Lluís Bassets
El guión es trepidante. Como siempre, pero en cada ocasión con su ritmo y color propio. En el final de este cuatrienio, llega la función con un mega huracán de por medio y las obligadas calabazas de Halloween. Si supieran los americanos lo que significan entre nosotros se convertirían en el símbolo de los electores indecisos, a los que ninguno de los dos candidatos ha podido convencer todavía. O de los factores imprevistos que hacen descarrilar las campañas más meticulosas y calculadas. ?La deriva del huracán Sandy les recuerda (a los políticos) hasta qué punto la democracia puede estar fuera de control?, ha escrito Peter Baker en el New York Times. Todos los esfuerzos de los dos candidatos se dirigen a que los indecisos no les den calabazas el día 6 de noviembre.

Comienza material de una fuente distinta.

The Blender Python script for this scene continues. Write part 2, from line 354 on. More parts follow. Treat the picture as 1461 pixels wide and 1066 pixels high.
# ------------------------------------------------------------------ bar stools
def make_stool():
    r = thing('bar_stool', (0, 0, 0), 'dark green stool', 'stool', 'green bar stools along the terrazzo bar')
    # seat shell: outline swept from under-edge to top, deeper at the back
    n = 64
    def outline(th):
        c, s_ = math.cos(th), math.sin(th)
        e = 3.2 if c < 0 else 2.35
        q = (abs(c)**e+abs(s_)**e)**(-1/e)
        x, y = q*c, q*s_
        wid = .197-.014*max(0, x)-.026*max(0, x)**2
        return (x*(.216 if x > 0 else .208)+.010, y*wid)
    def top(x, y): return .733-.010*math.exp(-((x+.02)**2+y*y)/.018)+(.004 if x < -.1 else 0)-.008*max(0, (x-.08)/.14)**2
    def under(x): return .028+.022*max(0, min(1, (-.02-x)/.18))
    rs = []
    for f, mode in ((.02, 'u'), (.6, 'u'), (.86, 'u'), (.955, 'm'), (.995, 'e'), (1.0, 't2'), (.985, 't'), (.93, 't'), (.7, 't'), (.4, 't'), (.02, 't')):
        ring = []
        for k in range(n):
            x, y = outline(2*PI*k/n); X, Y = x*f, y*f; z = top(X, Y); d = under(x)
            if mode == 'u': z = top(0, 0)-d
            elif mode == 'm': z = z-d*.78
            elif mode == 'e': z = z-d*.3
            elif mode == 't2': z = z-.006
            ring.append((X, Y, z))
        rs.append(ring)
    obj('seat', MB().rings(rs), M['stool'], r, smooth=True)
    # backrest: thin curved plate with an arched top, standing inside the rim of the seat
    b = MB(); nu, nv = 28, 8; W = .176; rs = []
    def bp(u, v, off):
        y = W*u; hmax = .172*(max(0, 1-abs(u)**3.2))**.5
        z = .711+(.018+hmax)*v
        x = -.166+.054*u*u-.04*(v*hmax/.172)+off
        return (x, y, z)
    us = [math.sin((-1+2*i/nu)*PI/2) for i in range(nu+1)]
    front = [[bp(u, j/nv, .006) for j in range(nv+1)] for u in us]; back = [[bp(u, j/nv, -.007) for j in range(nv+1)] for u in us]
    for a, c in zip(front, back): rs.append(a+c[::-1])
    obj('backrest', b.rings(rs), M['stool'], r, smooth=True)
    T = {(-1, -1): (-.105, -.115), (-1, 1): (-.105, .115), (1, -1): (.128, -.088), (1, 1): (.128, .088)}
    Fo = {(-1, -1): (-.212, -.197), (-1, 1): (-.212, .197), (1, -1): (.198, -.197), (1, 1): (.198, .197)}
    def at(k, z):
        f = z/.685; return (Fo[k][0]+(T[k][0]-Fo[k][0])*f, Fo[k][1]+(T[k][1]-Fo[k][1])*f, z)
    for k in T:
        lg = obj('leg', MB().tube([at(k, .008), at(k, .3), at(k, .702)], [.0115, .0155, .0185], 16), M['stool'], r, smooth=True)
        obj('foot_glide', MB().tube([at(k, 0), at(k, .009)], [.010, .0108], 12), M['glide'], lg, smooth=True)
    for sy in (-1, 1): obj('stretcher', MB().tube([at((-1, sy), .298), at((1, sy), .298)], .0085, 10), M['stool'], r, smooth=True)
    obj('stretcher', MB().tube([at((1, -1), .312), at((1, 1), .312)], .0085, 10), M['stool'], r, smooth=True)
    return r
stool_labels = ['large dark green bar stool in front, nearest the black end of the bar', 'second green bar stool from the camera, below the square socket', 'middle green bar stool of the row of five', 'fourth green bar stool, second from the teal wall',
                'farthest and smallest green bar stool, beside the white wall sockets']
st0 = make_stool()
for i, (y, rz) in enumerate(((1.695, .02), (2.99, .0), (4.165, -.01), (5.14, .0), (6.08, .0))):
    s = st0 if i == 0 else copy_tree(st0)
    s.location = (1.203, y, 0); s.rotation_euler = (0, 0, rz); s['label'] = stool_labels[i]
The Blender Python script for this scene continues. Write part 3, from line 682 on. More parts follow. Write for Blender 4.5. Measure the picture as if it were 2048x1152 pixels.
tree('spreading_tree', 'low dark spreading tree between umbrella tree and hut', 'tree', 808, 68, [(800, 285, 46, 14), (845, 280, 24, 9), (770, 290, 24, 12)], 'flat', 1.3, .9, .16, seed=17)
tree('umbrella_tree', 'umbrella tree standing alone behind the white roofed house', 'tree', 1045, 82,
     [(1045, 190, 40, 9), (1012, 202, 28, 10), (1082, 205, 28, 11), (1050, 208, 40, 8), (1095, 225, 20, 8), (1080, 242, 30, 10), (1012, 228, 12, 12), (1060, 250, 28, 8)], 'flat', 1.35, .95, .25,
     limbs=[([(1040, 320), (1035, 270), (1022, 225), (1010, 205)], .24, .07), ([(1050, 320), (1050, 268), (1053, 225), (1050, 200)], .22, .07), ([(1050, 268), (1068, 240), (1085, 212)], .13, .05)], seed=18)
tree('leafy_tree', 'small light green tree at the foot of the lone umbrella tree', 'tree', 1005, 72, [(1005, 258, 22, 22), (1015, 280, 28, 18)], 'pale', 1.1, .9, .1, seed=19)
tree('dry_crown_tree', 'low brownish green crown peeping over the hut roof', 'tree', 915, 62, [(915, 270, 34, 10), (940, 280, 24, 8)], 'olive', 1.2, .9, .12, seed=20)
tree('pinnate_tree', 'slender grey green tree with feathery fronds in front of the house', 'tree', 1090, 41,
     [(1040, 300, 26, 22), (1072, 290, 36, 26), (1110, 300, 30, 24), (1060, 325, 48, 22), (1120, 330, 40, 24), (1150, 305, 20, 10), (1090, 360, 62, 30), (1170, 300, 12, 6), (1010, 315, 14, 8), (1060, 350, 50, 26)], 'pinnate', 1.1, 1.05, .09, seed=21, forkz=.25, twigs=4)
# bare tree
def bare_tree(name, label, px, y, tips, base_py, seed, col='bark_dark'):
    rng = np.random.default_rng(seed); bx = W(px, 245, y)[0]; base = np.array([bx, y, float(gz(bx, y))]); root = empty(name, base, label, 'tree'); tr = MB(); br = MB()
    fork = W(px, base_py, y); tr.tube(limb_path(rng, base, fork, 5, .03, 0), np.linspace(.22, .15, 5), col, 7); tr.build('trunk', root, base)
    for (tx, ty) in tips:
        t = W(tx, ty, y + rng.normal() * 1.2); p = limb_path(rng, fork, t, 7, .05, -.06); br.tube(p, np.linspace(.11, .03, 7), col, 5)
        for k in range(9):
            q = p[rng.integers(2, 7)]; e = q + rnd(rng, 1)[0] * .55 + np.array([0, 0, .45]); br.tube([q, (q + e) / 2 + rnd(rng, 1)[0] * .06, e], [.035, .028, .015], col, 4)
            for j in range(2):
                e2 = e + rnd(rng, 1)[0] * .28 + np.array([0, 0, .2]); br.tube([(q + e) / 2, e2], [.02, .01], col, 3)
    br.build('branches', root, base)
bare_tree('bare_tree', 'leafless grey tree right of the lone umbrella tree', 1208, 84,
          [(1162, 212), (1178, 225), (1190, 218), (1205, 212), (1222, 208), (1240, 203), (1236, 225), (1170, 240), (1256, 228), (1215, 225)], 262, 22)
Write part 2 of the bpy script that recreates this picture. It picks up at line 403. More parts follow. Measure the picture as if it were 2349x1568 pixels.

Hace cuatro años hubo otro mega huracán, pero no era atmosférico sino financiero. El tramo final de la campaña estuvo presidido por el hundimiento de la banca de Wall Street, momento en el que pudo comprobarse que Bush ya no gobernaba, que el candidato republicano McCain no sabía gobernar y que el único que aparecía con pulso firme e ideas claras para gobernar era Obama. Entre la transición presidencial y los cien días del nuevo presidente se tomaron las medidas que sacaron a Estados Unidos de la recesión y condujeron a una lenta recuperación de frutos solo ahora algo visibles. Una paradoja ya repetida sería que Romney recogiera la cosecha sembrada por Obama, como Clinton hizo en el 94 con la siembra de Bush padre. Nada hay mejor que llegar a la Casa Blanca cuando la economía empieza a despegar. El presidente saliente se va cargado de reproches aunque suyos sean los méritos de la recuperación.
El reto esta vez para Obama es demostrar que no ha sido un paréntesis. Que la llegada de un afro americano a la Casa Blanca no era la mera resolución de un expediente: cualquiera puede ser presidente de los Estados Unidos; si lo ha sido George W. Bush también puede serlo un negro. Está más que claro que se podía elegir a un ciudadano como Obama, pero no está tan claro que se le pueda relegir. La derecha blanca y republicana no lo concibe y lo considera una afrenta mucho mayor que haberlo elegido. Buena parte del antagonismo electoral que ha despertado Obama se debe a esta pulsión de relentes racistas.
De todo ello se deduce también que ha llegado la hora de la restauración, de dar el poder de nuevo a quien en propiedad le pertenece y sabe administrarlo a conveniencia de quienes mandan de verdad en este país. Todo esto debe desmentir Obama con una victoria dentro de una semana. En caso contrario, quedará súbitamente carterizado, convertido en presidente de un solo mandato como el denostado Jimmy Carter.
Así es como la historia está a punto de escribirse con un trazo fuerte y definitivo, el que convertirá a Obama en un presidente con la huella y el legado que permiten ocho años en la Casa Blanca, o el que lo relegará al pie de página de unas bellas palabras sin correspondencia en los hechos y un ambicioso programa apenas realizado. Y este trazo va a dibujarse en los próximos días en un bolsillo de votos o en cuatro detalles de la campaña electoral, que es donde está el diablo.